» Written instruction
Write out each line exactly as given. Leave the pictures out of your copy.

» Data provided
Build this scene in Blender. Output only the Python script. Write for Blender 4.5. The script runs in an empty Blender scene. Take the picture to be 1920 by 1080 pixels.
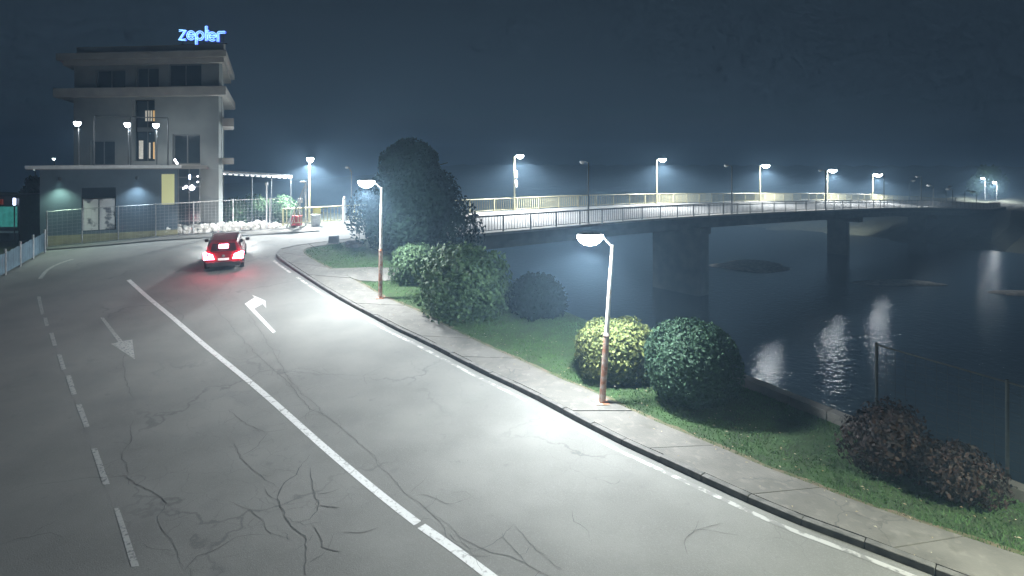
import bpy, bmesh, math, random
import numpy as np
from mathutils import Vector, Matrix

random.seed(7)
rng = np.random.default_rng(7)
R = math.radians
scene = bpy.context.scene
col = scene.collection

# ------------------------------------------------------------------ camera, sky, exposure
CAM_Z = 6.7          # eye height above the near road
F = 1100.0           # focal length in pixels of a 1920 wide picture
HOR = 300.0          # horizon row
cam_data = bpy.data.cameras.new('camera')
cam = bpy.data.objects.new('camera', cam_data)
col.objects.link(cam)
cam.location = (0, 0, CAM_Z)
cam.rotation_euler = (R(90), 0, 0)
cam_data.sensor_width = 36
cam_data.lens = F / 1920 * 36
cam_data.shift_y = -(540 - HOR) / 1920
cam_data.clip_start = 0.1
cam_data.clip_end = 3000
scene.camera = cam

world = bpy.data.worlds.new('World')
scene.world = world
world.use_nodes = True
wn = world.node_tree.nodes
wl = world.node_tree.links
wn.clear()
w_out = wn.new('ShaderNodeOutputWorld')
w_bg = wn.new('ShaderNodeBackground')
w_bg.inputs['Color'].default_value = (0.4, 0.68, 1.0, 1)
w_bg.inputs['Strength'].default_value = 0.037
wl.new(w_bg.outputs['Background'], w_out.inputs['Surface'])

scene.view_settings.view_transform = 'Standard'
scene.view_settings.look = 'None'
scene.view_settings.gamma = 1.0
scene.view_settings.exposure = 0.1
scene.view_settings.use_curve_mapping = False
cy = scene.cycles
cy.use_denoising = True
cy.use_adaptive_sampling = True
cy.adaptive_threshold = .03
cy.adaptive_min_samples = 12
cy.max_bounces = 4
cy.diffuse_bounces = 1
cy.glossy_bounces = 2
cy.transmission_bounces = 3
cy.volume_bounces = 0
cy.transparent_max_bounces = 8
cy.light_sampling_threshold = .02
cy.caustics_reflective = False
cy.caustics_refractive = False
cy.sample_clamp_indirect = 30.0
cy.sample_clamp_direct = 30.0

HAZE_DENSITY = 0.0046
LAMP = 2.6            # common scale for the street lamps

# ------------------------------------------------------------------ terrain function
_ky = [-100, 9, 12, 15.5, 20, 24.6, 28.6, 34, 39, 2000]
_kz = [0, 0, 0.02, .15, .42, .78, 1.38, 2.05, 2.2, 2.2]
_ty = np.arange(0, 60, .02)
_tz = np.mean([np.interp(_ty + o, _ky, _kz) for o in np.linspace(-1.5, 1.5, 13)], axis=0).tolist()
def G(y):
    if y <= 5: return 0.0
    if y >= 55: return 2.2
    i = int(y / .02); f = y / .02 - i
    return _tz[i] * (1 - f) + _tz[i + 1] * f
_rows = np.round(np.arange(8.0, 43.01, 0.5), 3)

def gp(u, v):
    """point on the sloping street that the camera sees at (u, v) of a 1920x1080 picture"""
    lo, hi = 3.0, 900.0
    for _ in range(60):
        m = (lo * hi) ** .5
        if HOR + F * (CAM_Z - G(m)) / m > v: lo = m
        else: hi = m
    return Vector(((u - 960) * lo / F, lo, G(lo)))
def at(u, v, Y):
    return Vector(((u - 960) * Y / F, Y, CAM_Z - (v - HOR) * Y / F))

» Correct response
Build this scene in Blender. Output only the Python script. Write for Blender 4.5. The script runs in an empty Blender scene. Take the picture to be 1920 by 1080 pixels.
import bpy, bmesh, math, random
import numpy as np
from mathutils import Vector, Matrix

random.seed(7)
rng = np.random.default_rng(7)
R = math.radians
scene = bpy.context.scene
col = scene.collection

# ------------------------------------------------------------------ camera, sky, exposure
CAM_Z = 6.7          # eye height above the near road
F = 1100.0           # focal length in pixels of a 1920 wide picture
HOR = 300.0          # horizon row
cam_data = bpy.data.cameras.new('camera')
cam = bpy.data.objects.new('camera', cam_data)
col.objects.link(cam)
cam.location = (0, 0, CAM_Z)
cam.rotation_euler = (R(90), 0, 0)
cam_data.sensor_width = 36
cam_data.lens = F / 1920 * 36
cam_data.shift_y = -(540 - HOR) / 1920
cam_data.clip_start = 0.1
cam_data.clip_end = 3000
scene.camera = cam

world = bpy.data.worlds.new('World')
scene.world = world
world.use_nodes = True
wn = world.node_tree.nodes
wl = world.node_tree.links
wn.clear()
w_out = wn.new('ShaderNodeOutputWorld')
w_bg = wn.new('ShaderNodeBackground')
w_bg.inputs['Color'].default_value = (0.4, 0.68, 1.0, 1)
w_bg.inputs['Strength'].default_value = 0.037
wl.new(w_bg.outputs['Background'], w_out.inputs['Surface'])

scene.view_settings.view_transform = 'Standard'
scene.view_settings.look = 'None'
scene.view_settings.gamma = 1.0
scene.view_settings.exposure = 0.1
scene.view_settings.use_curve_mapping = False
cy = scene.cycles
cy.use_denoising = True
cy.use_adaptive_sampling = True
cy.adaptive_threshold = .03
cy.adaptive_min_samples = 12
cy.max_bounces = 4
cy.diffuse_bounces = 1
cy.glossy_bounces = 2
cy.transmission_bounces = 3
cy.volume_bounces = 0
cy.transparent_max_bounces = 8
cy.light_sampling_threshold = .02
cy.caustics_reflective = False
cy.caustics_refractive = False
cy.sample_clamp_indirect = 30.0
cy.sample_clamp_direct = 30.0

HAZE_DENSITY = 0.0046
LAMP = 2.6            # common scale for the street lamps

# ------------------------------------------------------------------ terrain function
_ky = [-100, 9, 12, 15.5, 20, 24.6, 28.6, 34, 39, 2000]
_kz = [0, 0, 0.02, .15, .42, .78, 1.38, 2.05, 2.2, 2.2]
_ty = np.arange(0, 60, .02)
_tz = np.mean([np.interp(_ty + o, _ky, _kz) for o in np.linspace(-1.5, 1.5, 13)], axis=0).tolist()
def G(y):
    if y <= 5: return 0.0
    if y >= 55: return 2.2
    i = int(y / .02); f = y / .02 - i
    return _tz[i] * (1 - f) + _tz[i + 1] * f
_rows = np.round(np.arange(8.0, 43.01, 0.5), 3)

def gp(u, v):
    """point on the sloping street that the camera sees at (u, v) of a 1920x1080 picture"""
    lo, hi = 3.0, 900.0
    for _ in range(60):
        m = (lo * hi) ** .5
        if HOR + F * (CAM_Z - G(m)) / m > v: lo = m
        else: hi = m
    return Vector(((u - 960) * lo / F, lo, G(lo)))
def at(u, v, Y):
    return Vector(((u - 960) * Y / F, Y, CAM_Z - (v - HOR) * Y / F))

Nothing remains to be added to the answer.